Former President Bill Clinton received more press attention in last week’s election coverage than any Republican candidate for the White House and Democrat John Edwards. Barack Obama, with his big South Carolina primary win, was the media exposure winner, registering as a significant or dominant newsmaker in 41% of the campaign stories. Hillary Clinton was right behind at 40%. And her husband was next at 18%, according to an analysis of campaign coverage by the Project for Excellence in Journalism from January 21 through 27.
Fully 56% of the stories focused on Democrats; nearly twice as many as on Republicans (30%). Part of this decline could be attributed to the drop in coverage for Republicans Mike Huckabee (6%) and Mitt Romney (12%). As the Florida primary approached, Rudolph Giuliani, who had lagged badly in media attention, more than tripled his output from the previous week, jumping up to 14%.

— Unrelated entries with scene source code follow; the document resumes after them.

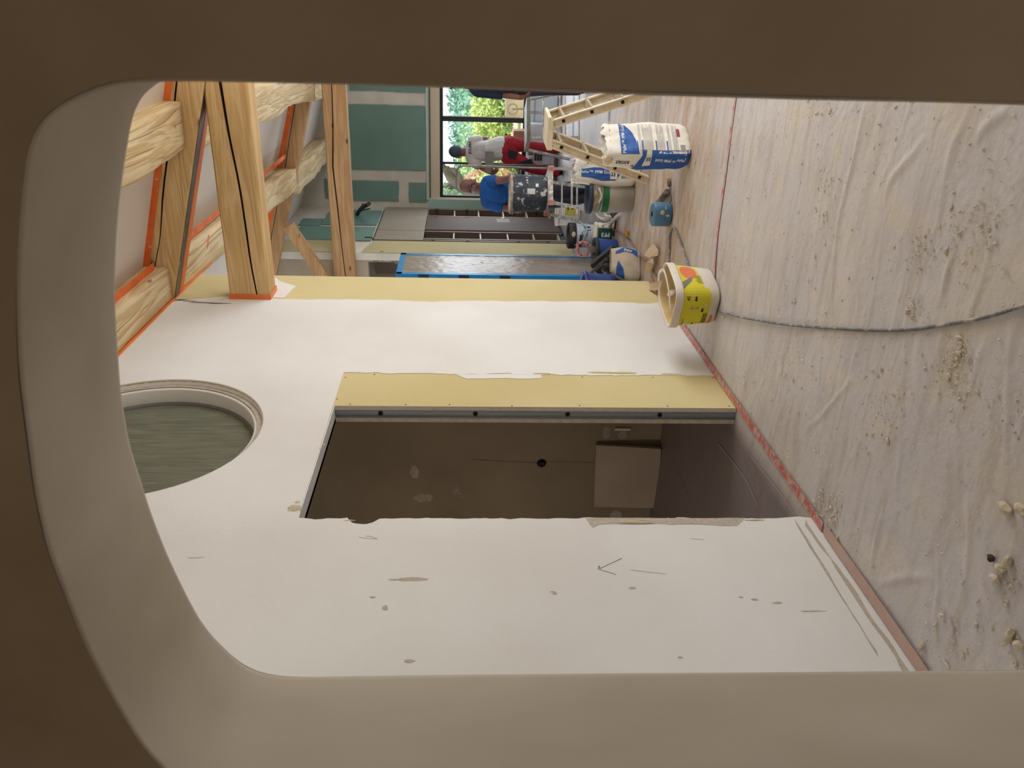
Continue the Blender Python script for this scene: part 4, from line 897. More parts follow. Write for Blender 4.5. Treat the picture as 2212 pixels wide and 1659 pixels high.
def band(t_, r0, r1, z0, z1, a0, a1, m_, name='label', out=.0015, n=24):
    mb = MB(); r, h, tp_ = BK[t_.name]; rad = lambda z: r*(1+(tp_-1)*z/h)+.0012; r0, r1 = rad(z0), rad(z1); mb.grid(lambda u, v: ((r0+(r1-r0)*v+out)*math.cos(a0+(a1-a0)*u), (r0+(r1-r0)*v+out)*math.sin(a0+(a1-a0)*u), z0+(z1-z0)*v), n, 1); return mb.build(name, m_, t_)
def ctext(t_, body, size, r, ang_, z, m_, rot=0, out=.003, bold=.001, name='label_print'):
    def fn(x, y):
        if rot == 0: s_, w_ = x, y
        elif rot > 0: s_, w_ = -y, x       # runs upwards
        else: s_, w_ = y, -x              # runs downwards
        return ((r+out)*math.cos(ang_+s_/r), (r+out)*math.sin(ang_+s_/r), z+w_)
    return text(name, body, size, Matrix.Identity(4), m_, t_, fn=fn, bold=bold)
VD = math.radians(-64)       # direction of the viewer round a bucket
t = bucket('filler_bucket', 'tall grey white bucket with a green band, behind the second sack', (.47, 6.93, .004), .135, .40, PLG, taper=1.1, rimm=mat('navy_rim', (40, 50, 72), (60, 70, 86), scale=9), inside=mat('blue_inside', (70, 86, 108)))
band(t, .141, .144, .225, .285, VD-1.4, VD+1.3, GREENL, 'green_band'); band(t, .1465, .148, .325, .365, VD-1.5, VD+1.4, mat('crusted_ring', (176, 158, 134), (120, 104, 88), scale=30), 'crusted_ring', .003)
m = MB(); m.tube(spline([(.10, -.13, .33), (.04, -.155, .30), (-.02, -.16, .32)], 5), .008, 8); m.build('grip', PLW, t)
m = MB(); m.tube([(.148*math.cos(VD+a), .148*math.sin(VD+a), .318-.02*math.cos(a)) for a in np.linspace(-1.4, 1.4, 20)], .003, 6); m.build('bail', DARKM, t)
t = bucket('mixing_bucket', 'white and blue labelled bucket with a black rim and white handle, before the cabinets', (-.30, 8.45, .004), .125, .33, mat('bluish_white_plastic', (196, 204, 214), (184, 190, 200), scale=5, rough=.5), taper=1.1, rimm=RUBBER, rimh=.075, inside=RUBBER)
band(t, .13, .131, .13, .17, VD-.2, VD+1.0, mat('light_blue_print', (84, 170, 210)), 'light_blue_label', .0015); band(t, .128, .129, .19, .222, VD-1.3, VD-.1, mat('navy_print', (34, 44, 86)), 'navy_label', .0015); band(t, .128, .129, .10, .14, VD+.3, VD+.7, mat('navy_print', (34, 44, 86)), 'navy_label', .003)
m = MB()
for k in range(6): m.grid(lambda u, v: (.1285*math.cos(VD-.8+.5*u), .1285*math.sin(VD-.8+.5*u), .15-k*.012-.003*v), 6, 1)
m.build('fine_print', GREYPRINT, t)
m = MB(); m.tube(spline([(.13*math.cos(VD-1.2), .13*math.sin(VD-1.2), .30), (.16*math.cos(VD-.6), .16*math.sin(VD-.6), .20), (.165*math.cos(VD+.3), .165*math.sin(VD+.3), .145), (.155*math.cos(VD+1.0), .155*math.sin(VD+1.0), .20)], 7), .0065, 8); m.build('handle', TUBEW, t)
lump(Vector((.144*math.cos(VD-.1), .144*math.sin(VD-.1), .29)), .035, (.9, .5, .7), LUMP, t, 'dried_plaster', 4)
t = bucket('paste_tub', 'small white bucket with yellow label under the far handrail ladder', (-.42, 9.9, .004), .12, .30, mat('tub_white', (196, 190, 178), (184, 176, 160), scale=4), taper=1.12)
band(t, .127, .131, .05, .20, VD-.2, VD+1.2, mat('dull_yellow_label', (160, 150, 48), (176, 166, 60), scale=9), 'yellow_label'); band(t, .1275, .1285, .09, .12, VD+.4, VD+.6, INK, 'label_mark', .003); band(t, .1275, .1285, .15, .17, VD+.3, VD+.7, INK, 'label_mark', .003)
# box with the green PF3 band
t = thing('joint_filler_tub', 'squat white tub with a dark green lettered band', 'tub', (-.04, 7.60, .004), math.radians(14))
m = MB(); m.lathe([(.075, 0), (.08, .006), (.088, .17)], 40, sx=1.15, sy=.8, sq=4); m.cap(.088, .17, 40, sx=1.15, sy=.8, sq=4); m.build('tub_body', PLW, t)
m = MB(); m.lathe([(.0895, .17), (.094, .17), (.094, .186), (.088, .190)], 40, sx=1.15, sy=.8, sq=4); m.cap(.088, .19, 40, sx=1.15, sy=.8, sq=4); m.build('lid', PLW, t)
m = MB(); m.lathe([(.0815, .02), (.0885, .165)], 40, sx=1.16, sy=.81, sq=4)
bmesh.ops.delete(m.bm, geom=[f for f in m.bm.faces if f.calc_center_median().y > -.02 or f.calc_center_median().x > .055], context='FACES'); m.build('green_band', mat('pine_green_print', (38, 88, 60), (32, 76, 52), scale=14), t)
text('band_print', 'PF3', .060, Matrix.Translation((-.015, -.0735, .090)) @ Matrix.Rotation(math.radians(94), 4, 'X') @ Matrix.Rotation(math.radians(90), 4, 'Z'), INKW, t, bold=.002)
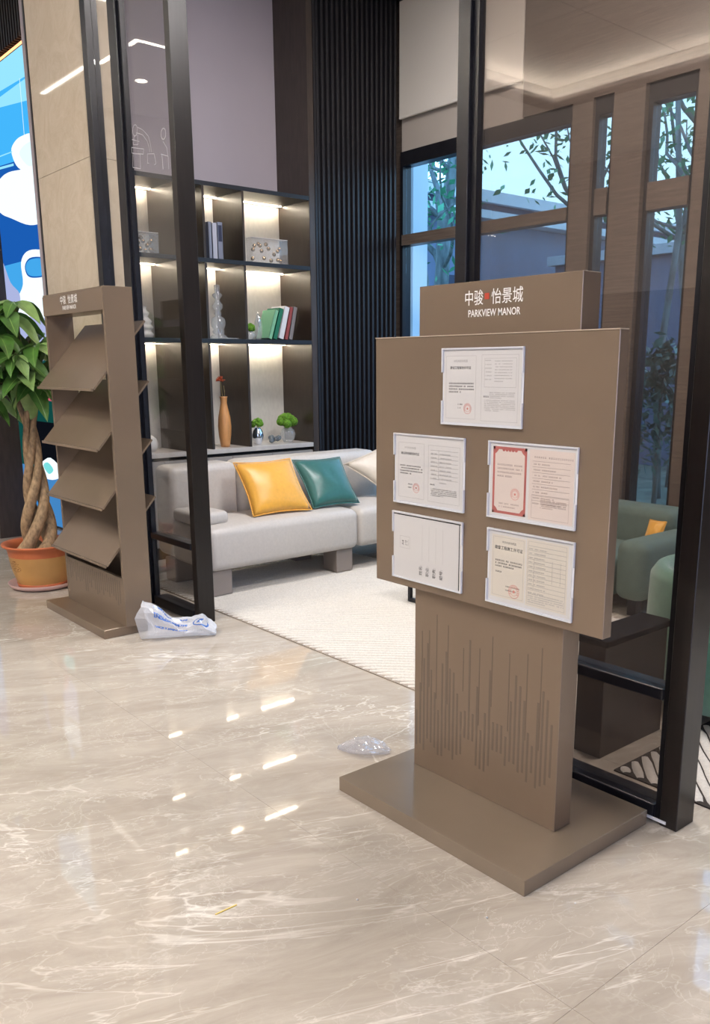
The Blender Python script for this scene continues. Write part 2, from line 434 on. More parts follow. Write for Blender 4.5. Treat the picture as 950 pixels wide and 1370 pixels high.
L, Rr = -10.85, -7.0
def band(z0,z1,mi,y=3.003): poly(bm,[(L,z0),(Rr,z0),(Rr,z1),(L,z1)],y,mi)
band(3.45,4.13,1); band(2.45,3.45,0); band(1.72,2.45,10)
band(.02,.55,8); band(.55,1.72,6)
poly(bm,[(L,3.99),(-7.0,3.85),(-7.0,4.13),(L,4.13)],3.0025,2)
poly(bm,[(L,3.45),(Rr,3.2),(Rr,3.85),(-8.7,3.86),(L,3.8)],3.0022,1)
poly(bm,[(-9.3,3.86),(-8.0,3.70),(-7.0,3.72),(-7.0,3.88)],3.0015,2)
poly(bm,blob([(-8.50,3.39),(-8.38,3.45),(-8.19,3.46),(-7.95,3.43),(-7.8,3.3),(-7.9,3.15),(-8.18,3.17),(-8.4,3.25)]),3.001,3)
poly(bm,blob([(-9.2,3.11),(-8.86,3.21),(-8.61,3.23),(-8.26,3.20),(-7.9,3.18),(-7.7,2.95),(-7.85,2.74),(-8.2,2.73),(-8.65,2.84),(-8.95,2.93)]),3.0005,3)
poly(bm,blob([(-8.30,3.33),(-8.15,3.38),(-7.95,3.36),(-7.9,3.22),(-8.1,3.2)]),3.0003,4)
poly(bm,[(-8.155,3.46),(-8.145,3.46),(-8.14,3.9),(-8.15,3.9)],3.0008,4)
poly(bm,[(-9.0,3.40),(-8.48,3.375),(-8.48,3.385),(-9.0,3.412)],3.0008,2)
poly(bm,[(-9.0,3.30),(-8.47,3.262),(-8.47,3.282),(-9.0,3.322)],3.0008,2)
poly(bm,blob([(-8.51,2.44),(-8.34,2.52),(-8.05,2.51),(-7.85,2.45),(-7.8,2.1),(-8.0,1.9),(-8.8,1.92),(-8.7,2.12),(-8.51,2.25)]),3.0008,3)
poly(bm,blob([(-8.42,2.40),(-8.28,2.46),(-7.98,2.44),(-7.86,2.38),(-7.9,2.29),(-8.13,2.28),(-8.36,2.31)]),3.0006,0)
poly(bm,blob([(-8.40,2.395),(-8.28,2.445),(-7.99,2.43),(-7.88,2.37),(-7.92,2.30),(-8.13,2.292),(-8.34,2.32)]),3.0004,10)
poly(bm,blob([(-9.03,2.50),(-8.84,2.29),(-8.62,2.17),(-8.7,2.02),(-9.05,2.05),(-9.2,2.3)]),3.0007,7)
poly(bm,blob([(-8.9,1.9),(-8.2,1.95),(-7.7,1.8),(-8.2,1.55),(-8.9,1.6)]),3.0007,7)
poly(bm,blob([(-8.7,1.66),(-8.5,1.74),(-8.25,1.62),(-8.3,1.40),(-8.6,1.45)]),3.0005,5)
poly(bm,blob([(-8.62,1.60),(-8.5,1.64),(-8.42,1.55),(-8.5,1.48)],3),3.0003,11)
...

The Project for Excellence in Journalism’s “Campaign Coverage Index”—which will appear weekly until nominees are selected in each party—also finds:
--Campaign coverage filled 39% of the newshole studied last week, exactly the same amount as the week before.
--Despite coming in a close second in South Carolina a week earlier, Mike Huckabee almost disappeared from the coverage (6%), barely ahead of Fred Thompson (5%), who dropped out.
--Mitt Romney, tied in most Florida polls, saw his coverage plummet last week to half what it was a week earlier (from being significantly featured or dominant in 25% of stories to 12%).
-- And Rudolph Giuliani was back last week, his coverage more than tripling from the week before, though much of that coverage was dismissing his chances and predicting the possible demise of his candidacy.